THE EXERCISE ▸ Beginning with the first line below, please repeat the material exactly, ending with the line that includes "struct(b.build('trim_2','door',bevel=.002))".

#### DATA LINES ####

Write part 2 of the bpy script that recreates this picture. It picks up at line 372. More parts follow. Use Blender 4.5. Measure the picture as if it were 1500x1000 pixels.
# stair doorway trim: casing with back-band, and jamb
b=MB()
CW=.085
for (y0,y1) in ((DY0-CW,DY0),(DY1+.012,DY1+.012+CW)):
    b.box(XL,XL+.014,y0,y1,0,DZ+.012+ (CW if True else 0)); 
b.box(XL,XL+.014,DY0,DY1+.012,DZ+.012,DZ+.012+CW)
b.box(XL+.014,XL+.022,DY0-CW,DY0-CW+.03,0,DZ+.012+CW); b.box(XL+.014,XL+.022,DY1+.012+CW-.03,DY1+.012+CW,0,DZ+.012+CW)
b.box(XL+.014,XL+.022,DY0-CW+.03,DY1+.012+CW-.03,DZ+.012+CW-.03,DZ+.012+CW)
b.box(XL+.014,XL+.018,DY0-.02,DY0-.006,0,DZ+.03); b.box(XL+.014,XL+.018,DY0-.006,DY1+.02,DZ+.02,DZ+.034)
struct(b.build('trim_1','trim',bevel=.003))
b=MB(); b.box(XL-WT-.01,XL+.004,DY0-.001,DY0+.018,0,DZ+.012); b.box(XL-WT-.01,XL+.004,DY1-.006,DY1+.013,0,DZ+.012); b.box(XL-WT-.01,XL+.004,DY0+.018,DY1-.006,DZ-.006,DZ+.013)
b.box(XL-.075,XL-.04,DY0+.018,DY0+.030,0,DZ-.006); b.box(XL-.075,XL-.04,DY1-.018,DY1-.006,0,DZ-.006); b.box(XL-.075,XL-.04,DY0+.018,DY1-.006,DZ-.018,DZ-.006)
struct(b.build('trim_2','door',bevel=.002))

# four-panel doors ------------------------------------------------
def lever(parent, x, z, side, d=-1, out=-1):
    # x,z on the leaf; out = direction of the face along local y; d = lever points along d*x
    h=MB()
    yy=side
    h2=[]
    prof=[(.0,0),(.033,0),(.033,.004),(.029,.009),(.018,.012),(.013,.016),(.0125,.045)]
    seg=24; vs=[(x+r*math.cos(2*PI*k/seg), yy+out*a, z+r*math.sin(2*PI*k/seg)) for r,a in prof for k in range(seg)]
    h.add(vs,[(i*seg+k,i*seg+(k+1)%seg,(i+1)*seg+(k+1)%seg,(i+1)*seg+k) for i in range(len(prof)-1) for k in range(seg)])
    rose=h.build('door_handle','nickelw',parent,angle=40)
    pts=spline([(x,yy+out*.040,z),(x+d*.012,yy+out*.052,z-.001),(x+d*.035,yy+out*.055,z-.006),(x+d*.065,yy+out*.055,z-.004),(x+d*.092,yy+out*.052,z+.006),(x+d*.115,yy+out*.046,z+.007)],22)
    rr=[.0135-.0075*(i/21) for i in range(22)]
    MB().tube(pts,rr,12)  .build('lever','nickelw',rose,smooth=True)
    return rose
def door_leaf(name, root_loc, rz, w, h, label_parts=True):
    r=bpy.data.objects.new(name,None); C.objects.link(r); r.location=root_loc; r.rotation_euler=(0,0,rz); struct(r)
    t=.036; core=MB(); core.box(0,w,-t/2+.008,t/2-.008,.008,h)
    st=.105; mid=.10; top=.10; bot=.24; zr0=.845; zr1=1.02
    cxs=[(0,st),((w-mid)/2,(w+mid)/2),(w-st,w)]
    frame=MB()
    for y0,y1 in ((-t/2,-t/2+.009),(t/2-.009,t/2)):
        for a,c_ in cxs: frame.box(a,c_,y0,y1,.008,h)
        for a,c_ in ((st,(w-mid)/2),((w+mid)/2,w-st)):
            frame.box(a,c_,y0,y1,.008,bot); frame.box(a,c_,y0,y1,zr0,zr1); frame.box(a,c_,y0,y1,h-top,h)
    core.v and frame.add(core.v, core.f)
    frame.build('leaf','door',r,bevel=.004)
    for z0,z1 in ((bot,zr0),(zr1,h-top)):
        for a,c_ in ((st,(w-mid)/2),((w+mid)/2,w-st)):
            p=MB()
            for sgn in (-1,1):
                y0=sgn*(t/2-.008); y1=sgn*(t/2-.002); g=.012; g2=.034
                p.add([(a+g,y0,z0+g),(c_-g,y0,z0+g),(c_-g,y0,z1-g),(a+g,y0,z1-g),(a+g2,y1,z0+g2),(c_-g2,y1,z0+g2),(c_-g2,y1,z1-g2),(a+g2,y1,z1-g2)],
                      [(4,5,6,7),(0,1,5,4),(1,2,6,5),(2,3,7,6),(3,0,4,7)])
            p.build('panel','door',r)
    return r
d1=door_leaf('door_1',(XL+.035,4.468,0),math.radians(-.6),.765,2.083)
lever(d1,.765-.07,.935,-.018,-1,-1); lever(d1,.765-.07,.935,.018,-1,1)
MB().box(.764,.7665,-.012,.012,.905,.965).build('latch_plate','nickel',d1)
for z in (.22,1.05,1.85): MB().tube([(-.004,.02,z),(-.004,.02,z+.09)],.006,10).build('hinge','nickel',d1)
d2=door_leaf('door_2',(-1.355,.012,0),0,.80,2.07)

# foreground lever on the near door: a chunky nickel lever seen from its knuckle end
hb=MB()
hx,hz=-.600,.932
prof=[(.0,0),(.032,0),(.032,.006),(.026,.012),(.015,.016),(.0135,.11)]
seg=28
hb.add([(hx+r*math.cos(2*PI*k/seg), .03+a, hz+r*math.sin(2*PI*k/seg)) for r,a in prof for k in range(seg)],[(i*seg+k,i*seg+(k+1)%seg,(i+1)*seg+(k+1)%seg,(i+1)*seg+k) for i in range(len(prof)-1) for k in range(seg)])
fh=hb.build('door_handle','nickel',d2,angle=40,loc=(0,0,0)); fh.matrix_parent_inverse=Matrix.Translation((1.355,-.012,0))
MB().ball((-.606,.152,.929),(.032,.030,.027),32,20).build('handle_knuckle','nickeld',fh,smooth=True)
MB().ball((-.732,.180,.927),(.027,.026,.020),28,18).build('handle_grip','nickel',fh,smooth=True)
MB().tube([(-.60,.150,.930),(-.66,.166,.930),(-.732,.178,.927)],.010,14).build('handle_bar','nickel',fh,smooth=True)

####

CORRECT ANSWER ▸
Write part 2 of the bpy script that recreates this picture. It picks up at line 372. More parts follow. Use Blender 4.5. Measure the picture as if it were 1500x1000 pixels.
# stair doorway trim: casing with back-band, and jamb
b=MB()
CW=.085
for (y0,y1) in ((DY0-CW,DY0),(DY1+.012,DY1+.012+CW)):
    b.box(XL,XL+.014,y0,y1,0,DZ+.012+ (CW if True else 0)); 
b.box(XL,XL+.014,DY0,DY1+.012,DZ+.012,DZ+.012+CW)
b.box(XL+.014,XL+.022,DY0-CW,DY0-CW+.03,0,DZ+.012+CW); b.box(XL+.014,XL+.022,DY1+.012+CW-.03,DY1+.012+CW,0,DZ+.012+CW)
b.box(XL+.014,XL+.022,DY0-CW+.03,DY1+.012+CW-.03,DZ+.012+CW-.03,DZ+.012+CW)
b.box(XL+.014,XL+.018,DY0-.02,DY0-.006,0,DZ+.03); b.box(XL+.014,XL+.018,DY0-.006,DY1+.02,DZ+.02,DZ+.034)
struct(b.build('trim_1','trim',bevel=.003))
b=MB(); b.box(XL-WT-.01,XL+.004,DY0-.001,DY0+.018,0,DZ+.012); b.box(XL-WT-.01,XL+.004,DY1-.006,DY1+.013,0,DZ+.012); b.box(XL-WT-.01,XL+.004,DY0+.018,DY1-.006,DZ-.006,DZ+.013)
b.box(XL-.075,XL-.04,DY0+.018,DY0+.030,0,DZ-.006); b.box(XL-.075,XL-.04,DY1-.018,DY1-.006,0,DZ-.006); b.box(XL-.075,XL-.04,DY0+.018,DY1-.006,DZ-.018,DZ-.006)
struct(b.build('trim_2','door',bevel=.002))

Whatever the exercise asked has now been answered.